TWENTY-EIGHT years after, the family and comrades of Kalpana Chakma, a Hill Women’s Federation leader, still await justice as authorities have failed to resolve the abduction case. Kalpana was allegedly picked up on June 12, 1996 by a group of armed men, including a junior army officer, from her house in Rangamati. The case has recently been dismissed. In April, a judicial magistrate’s court in Rangamati accepted the final report that confirmed that Kalpana was abducted but failed to identify the perpetrators. Her brother Kalindi Kumar Chakma, a witness to the abduction and the plaintiff of the case, has consistently said that she was picked up by a group of armed men and raised concern about law enforcers’ sincerity. After the case dismissal, he expressed disappointment at the ethnically-biased legal system. He alleged that the police had dropped the name of the accused from the original first information report and subjected him and the family to interrogation and surveillance over the years but left the accused outside investigation purview. The case has been dismissed without ever properly interrogating the main accused which corroborates the claim that the police are out to save the alleged Bengali abductors of Kalpana.

In addition to a judicial enquiry commission and an internal army investigation in nearly three decades, at least three police investigations were conducted on the abduction. The judicial enquiry commission concluded that Kalpana was ‘willingly or unwillingly’ abducted. It was, however, not possible for the commission to identify the abductor for lack of witnesses and evidence. In July 2014, a police investigation report to the court relied on similar rhetoric, noting that since she herself was a witness to her abduction, no progress could be made until her return. In September 2016, the police submitted their final report, confirming the crime of abduction, and sought a court order dismissing the case because there was insufficient evidence or witness to continue. The plaintiff filed a no-confidence petition in October 2016 and waited for nearly eight years before a full hearing on the petition could take place in August 2023. It is, therefore, not an overstatement when Kalpana’s family and comrades say that there is an ethnically majoritarian Bengali bias in the legal system and that legal bureaucracy is used and abused to delay and deny justice in the case.

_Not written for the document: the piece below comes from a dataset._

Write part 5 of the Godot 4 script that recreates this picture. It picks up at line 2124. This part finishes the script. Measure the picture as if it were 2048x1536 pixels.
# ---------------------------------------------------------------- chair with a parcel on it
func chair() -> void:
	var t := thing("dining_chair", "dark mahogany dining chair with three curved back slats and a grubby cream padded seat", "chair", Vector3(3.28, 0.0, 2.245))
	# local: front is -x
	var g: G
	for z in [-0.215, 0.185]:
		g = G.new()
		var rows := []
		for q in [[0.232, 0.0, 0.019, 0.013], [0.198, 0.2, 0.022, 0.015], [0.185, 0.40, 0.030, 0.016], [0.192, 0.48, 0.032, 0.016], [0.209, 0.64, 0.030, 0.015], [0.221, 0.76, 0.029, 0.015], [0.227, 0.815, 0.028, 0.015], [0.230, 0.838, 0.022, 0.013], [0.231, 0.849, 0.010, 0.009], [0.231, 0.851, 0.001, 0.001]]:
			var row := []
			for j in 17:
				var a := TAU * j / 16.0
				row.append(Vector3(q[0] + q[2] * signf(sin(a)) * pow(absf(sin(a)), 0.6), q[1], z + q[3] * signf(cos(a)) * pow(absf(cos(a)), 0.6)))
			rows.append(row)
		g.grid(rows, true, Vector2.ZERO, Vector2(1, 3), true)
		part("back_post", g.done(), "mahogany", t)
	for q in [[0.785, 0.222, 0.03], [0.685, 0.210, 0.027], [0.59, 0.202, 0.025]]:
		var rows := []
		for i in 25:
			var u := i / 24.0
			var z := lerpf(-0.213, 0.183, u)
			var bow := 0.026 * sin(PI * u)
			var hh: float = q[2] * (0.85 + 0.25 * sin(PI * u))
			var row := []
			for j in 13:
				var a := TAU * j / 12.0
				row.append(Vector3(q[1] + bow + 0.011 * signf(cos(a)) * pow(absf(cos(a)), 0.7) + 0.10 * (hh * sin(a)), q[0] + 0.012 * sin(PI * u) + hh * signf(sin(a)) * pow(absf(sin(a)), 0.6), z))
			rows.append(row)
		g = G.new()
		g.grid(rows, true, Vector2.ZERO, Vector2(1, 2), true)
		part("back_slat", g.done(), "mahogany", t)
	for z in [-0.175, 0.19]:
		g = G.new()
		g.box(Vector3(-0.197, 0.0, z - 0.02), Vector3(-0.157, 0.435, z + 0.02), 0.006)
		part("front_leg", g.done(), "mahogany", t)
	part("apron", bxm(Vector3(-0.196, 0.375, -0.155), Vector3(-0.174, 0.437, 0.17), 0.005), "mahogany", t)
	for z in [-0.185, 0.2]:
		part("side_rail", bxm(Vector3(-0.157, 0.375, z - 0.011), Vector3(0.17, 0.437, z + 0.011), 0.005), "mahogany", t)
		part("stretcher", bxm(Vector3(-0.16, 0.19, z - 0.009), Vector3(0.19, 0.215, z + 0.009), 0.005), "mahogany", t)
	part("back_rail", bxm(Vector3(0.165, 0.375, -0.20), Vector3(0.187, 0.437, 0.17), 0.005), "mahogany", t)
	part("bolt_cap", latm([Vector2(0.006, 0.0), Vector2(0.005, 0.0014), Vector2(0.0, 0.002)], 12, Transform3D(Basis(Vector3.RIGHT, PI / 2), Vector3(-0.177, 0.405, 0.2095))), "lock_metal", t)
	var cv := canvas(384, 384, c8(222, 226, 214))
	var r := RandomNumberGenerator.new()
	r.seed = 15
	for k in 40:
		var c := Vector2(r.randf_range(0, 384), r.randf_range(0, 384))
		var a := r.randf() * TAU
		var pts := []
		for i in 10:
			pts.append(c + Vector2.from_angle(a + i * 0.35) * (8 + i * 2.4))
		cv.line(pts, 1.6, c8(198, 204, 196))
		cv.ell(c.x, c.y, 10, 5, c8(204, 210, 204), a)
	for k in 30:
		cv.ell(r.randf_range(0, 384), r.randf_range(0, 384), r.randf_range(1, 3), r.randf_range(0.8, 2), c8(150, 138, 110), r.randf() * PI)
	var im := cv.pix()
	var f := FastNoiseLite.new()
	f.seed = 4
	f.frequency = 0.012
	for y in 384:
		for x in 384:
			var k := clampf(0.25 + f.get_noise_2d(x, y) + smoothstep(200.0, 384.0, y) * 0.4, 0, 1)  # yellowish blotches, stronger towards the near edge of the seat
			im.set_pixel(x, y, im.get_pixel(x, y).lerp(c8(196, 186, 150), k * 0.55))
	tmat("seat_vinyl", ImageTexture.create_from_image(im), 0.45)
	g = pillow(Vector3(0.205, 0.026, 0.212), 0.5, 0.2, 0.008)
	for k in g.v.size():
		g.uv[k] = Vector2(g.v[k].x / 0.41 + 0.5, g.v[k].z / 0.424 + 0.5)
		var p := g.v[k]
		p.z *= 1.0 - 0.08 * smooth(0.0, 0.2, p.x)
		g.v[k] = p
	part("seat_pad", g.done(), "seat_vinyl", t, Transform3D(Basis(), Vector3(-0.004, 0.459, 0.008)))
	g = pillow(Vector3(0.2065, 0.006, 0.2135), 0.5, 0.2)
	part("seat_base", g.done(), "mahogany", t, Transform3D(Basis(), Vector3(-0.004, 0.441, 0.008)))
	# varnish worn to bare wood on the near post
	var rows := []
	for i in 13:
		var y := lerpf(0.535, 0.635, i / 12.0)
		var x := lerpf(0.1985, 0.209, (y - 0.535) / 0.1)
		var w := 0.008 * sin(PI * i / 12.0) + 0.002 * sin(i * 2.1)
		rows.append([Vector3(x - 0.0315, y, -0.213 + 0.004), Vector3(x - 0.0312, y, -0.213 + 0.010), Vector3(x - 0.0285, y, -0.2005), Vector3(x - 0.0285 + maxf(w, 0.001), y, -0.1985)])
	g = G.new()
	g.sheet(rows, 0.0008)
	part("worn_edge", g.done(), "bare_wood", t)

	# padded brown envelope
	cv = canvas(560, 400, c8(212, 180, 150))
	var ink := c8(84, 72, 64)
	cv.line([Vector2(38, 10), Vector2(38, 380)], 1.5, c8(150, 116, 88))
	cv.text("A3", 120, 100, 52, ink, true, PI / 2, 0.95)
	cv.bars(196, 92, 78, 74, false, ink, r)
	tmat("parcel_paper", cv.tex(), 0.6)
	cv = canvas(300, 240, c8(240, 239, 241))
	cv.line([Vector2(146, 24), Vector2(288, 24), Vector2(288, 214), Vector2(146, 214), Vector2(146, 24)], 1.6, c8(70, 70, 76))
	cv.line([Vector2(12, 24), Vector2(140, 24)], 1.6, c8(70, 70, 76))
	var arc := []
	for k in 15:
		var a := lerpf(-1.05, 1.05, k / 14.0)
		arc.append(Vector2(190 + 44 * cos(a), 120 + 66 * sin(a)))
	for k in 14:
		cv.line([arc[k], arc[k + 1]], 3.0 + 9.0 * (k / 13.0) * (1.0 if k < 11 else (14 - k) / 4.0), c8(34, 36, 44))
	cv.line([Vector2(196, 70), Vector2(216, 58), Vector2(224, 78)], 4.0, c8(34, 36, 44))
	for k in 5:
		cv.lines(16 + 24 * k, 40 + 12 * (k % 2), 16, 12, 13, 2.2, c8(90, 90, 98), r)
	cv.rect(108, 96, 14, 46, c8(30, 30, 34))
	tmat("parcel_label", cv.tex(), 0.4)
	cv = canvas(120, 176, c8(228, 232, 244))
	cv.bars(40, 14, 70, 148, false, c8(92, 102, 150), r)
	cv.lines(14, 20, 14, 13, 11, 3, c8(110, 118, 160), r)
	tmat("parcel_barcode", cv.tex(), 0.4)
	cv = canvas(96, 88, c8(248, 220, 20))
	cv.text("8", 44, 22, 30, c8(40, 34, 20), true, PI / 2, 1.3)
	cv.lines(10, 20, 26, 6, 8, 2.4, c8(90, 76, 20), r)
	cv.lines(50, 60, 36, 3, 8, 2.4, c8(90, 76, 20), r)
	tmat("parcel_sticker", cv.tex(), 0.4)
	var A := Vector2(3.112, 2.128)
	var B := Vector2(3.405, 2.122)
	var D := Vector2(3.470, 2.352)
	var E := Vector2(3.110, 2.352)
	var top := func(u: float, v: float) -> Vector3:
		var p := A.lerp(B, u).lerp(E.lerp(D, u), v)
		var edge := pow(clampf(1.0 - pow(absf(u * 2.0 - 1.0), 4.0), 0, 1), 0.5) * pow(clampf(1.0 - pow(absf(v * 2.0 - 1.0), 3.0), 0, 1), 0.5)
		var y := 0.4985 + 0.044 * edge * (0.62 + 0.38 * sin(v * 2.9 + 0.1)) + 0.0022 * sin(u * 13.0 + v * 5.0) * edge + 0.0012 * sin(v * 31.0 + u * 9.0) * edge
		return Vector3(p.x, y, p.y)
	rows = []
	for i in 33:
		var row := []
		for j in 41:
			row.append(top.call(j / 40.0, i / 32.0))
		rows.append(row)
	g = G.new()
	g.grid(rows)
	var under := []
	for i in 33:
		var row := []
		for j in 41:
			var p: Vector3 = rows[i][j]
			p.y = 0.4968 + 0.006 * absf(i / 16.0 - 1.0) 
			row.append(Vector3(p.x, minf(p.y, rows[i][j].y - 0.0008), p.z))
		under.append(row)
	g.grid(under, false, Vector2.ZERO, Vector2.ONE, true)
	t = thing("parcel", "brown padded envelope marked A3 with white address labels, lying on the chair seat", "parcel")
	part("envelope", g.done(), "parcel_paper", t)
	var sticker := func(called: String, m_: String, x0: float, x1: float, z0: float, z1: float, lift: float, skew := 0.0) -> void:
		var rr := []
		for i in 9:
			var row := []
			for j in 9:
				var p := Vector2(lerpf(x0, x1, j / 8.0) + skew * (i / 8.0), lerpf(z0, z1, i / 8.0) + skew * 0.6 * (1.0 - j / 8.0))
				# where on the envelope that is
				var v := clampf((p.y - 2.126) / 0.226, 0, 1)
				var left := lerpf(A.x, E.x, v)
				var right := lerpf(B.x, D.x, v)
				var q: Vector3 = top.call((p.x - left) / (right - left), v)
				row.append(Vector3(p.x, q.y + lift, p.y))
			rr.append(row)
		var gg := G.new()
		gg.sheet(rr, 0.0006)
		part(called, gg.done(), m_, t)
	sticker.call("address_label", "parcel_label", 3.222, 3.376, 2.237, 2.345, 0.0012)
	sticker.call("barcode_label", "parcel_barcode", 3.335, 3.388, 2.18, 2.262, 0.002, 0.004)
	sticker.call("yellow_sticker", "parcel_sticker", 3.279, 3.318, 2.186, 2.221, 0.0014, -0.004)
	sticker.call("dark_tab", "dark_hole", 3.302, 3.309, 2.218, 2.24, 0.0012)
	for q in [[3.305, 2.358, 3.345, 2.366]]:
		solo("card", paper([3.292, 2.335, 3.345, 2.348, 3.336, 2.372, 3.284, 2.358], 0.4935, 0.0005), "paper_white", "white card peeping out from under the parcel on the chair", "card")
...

The dismissal of the Kalpana Chakma abduction case, therefore, lends credence to the public perception that the institutional impunity that the civil and military administrations enjoy in the Chittagong Hill Tracts is an impediment to judicious investigation and has been an obstacle to justice delivery in the hill tracts. Justice in this case could have helped the government to begin an era of better understanding between the Bengali and non-Bengali nationalities.